Je ne vais pas spoiler mais je vais cependant mentionner deux scènes qui m'ont profondément marqué dans Annihilation. Le film m'a davantage fasciné pour son côté horrifique que son côté SF (que je trouve plus bancal), et l'une des séquences est à mon goût un incroyable tour de force du cinéma d'horreur. Il s'agit de la scène de l'ours (je reste vague), qui m'a complètement tétanisé. Malgré, une fois encore, la qualité très moyenne des effets spéciaux, j'ai rarement été aussi tendu en regardant une scène et, rien que de repenser à ces "Help ! Help !", j'en ai les poils qui se hérissent.
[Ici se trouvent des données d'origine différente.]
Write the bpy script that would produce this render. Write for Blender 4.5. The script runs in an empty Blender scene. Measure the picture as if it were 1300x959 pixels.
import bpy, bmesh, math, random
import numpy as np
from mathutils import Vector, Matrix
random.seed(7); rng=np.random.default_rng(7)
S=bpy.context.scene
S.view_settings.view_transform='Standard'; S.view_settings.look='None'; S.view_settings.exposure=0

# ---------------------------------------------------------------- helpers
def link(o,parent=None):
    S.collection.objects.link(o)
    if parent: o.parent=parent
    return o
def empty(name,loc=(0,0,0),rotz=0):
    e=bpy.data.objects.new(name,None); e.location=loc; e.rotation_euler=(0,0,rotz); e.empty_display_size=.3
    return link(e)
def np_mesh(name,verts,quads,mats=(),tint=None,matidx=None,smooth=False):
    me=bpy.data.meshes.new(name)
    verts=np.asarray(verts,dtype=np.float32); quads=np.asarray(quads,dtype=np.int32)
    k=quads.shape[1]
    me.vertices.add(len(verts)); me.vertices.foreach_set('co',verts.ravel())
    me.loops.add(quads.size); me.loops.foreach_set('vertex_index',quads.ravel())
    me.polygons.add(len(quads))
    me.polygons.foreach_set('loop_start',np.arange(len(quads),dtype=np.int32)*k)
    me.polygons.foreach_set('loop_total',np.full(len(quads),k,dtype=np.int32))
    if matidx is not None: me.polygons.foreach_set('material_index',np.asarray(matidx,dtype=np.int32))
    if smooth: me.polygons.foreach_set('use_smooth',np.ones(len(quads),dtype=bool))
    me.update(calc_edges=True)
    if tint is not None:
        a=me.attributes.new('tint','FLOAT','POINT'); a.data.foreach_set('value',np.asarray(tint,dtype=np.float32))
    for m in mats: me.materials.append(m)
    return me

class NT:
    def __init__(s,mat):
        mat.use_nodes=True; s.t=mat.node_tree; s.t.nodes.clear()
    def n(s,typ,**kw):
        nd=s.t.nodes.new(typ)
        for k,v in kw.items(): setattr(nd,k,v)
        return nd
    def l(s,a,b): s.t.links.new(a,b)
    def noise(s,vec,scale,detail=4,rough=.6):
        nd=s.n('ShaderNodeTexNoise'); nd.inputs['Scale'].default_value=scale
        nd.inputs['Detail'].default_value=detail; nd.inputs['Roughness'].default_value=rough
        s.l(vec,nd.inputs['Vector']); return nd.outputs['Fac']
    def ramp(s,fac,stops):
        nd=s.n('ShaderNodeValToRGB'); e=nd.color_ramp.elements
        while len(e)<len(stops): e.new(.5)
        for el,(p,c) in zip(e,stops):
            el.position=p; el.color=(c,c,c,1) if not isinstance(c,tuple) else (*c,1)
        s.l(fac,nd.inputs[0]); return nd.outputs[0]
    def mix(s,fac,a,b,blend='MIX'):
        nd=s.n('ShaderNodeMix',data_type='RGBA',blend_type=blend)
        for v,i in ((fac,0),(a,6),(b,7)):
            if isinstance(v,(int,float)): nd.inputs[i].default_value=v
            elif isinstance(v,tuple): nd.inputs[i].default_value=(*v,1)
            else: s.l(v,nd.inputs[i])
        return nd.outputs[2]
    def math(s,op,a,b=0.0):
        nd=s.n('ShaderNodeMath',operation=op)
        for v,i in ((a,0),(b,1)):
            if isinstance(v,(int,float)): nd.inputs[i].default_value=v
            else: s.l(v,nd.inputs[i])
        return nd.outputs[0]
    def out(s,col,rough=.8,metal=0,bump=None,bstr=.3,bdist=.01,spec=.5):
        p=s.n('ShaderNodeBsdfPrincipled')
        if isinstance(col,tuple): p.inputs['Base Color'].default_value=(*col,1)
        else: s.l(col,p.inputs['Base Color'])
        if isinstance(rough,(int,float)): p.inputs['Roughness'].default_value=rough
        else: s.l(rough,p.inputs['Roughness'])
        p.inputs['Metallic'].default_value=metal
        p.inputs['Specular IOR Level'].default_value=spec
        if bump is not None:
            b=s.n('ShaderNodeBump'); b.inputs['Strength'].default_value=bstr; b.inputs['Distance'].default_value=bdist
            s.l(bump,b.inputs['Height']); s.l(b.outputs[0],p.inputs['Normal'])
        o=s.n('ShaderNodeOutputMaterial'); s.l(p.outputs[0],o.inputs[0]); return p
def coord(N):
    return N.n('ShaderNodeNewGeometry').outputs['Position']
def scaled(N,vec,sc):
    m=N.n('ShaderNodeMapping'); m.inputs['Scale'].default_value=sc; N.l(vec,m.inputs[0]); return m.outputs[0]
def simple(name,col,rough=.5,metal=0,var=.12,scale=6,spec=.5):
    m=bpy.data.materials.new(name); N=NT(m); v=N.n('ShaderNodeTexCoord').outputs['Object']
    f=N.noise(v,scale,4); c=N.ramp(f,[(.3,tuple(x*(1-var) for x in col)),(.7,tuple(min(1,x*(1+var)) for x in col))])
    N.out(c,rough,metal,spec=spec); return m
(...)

Le silence et le traitement des ombres sont particulièrement bien gérés dans cette scène de haute tension.
L'autre scène est, évidemment, toute la partie dans le phare. J'ai adoré ce climax complètement dingue, tout d'abord avec le passage hypnotique en mode "2001 l'odyssée de l'espace", visuellement passionnant et envoûtant, puis avec le phénomène miroir du personnage principal et l'affrontement qui s'ensuit, très déroutant. Ce final m'a énormément intrigué, je ne pouvais plus décoller mes yeux de l'écran, tant la scène transpire l'inventivité pure. Le spectateur est sur ses gardes, impatient de savoir comment la séquence va se terminer. C'est assez fou.
Bref, Annihilation n'est pas dépourvu de défauts (les effets spéciaux sont parfois dégueulasses, le scénario semble trop bancal et la toute dernière scène du film nous laisse un goût d'inachevé), mais c'est une œuvre fascinante et bourrée d'idées lumineuses. Il vaut clairement le coup, ne serait-ce que pour son univers original.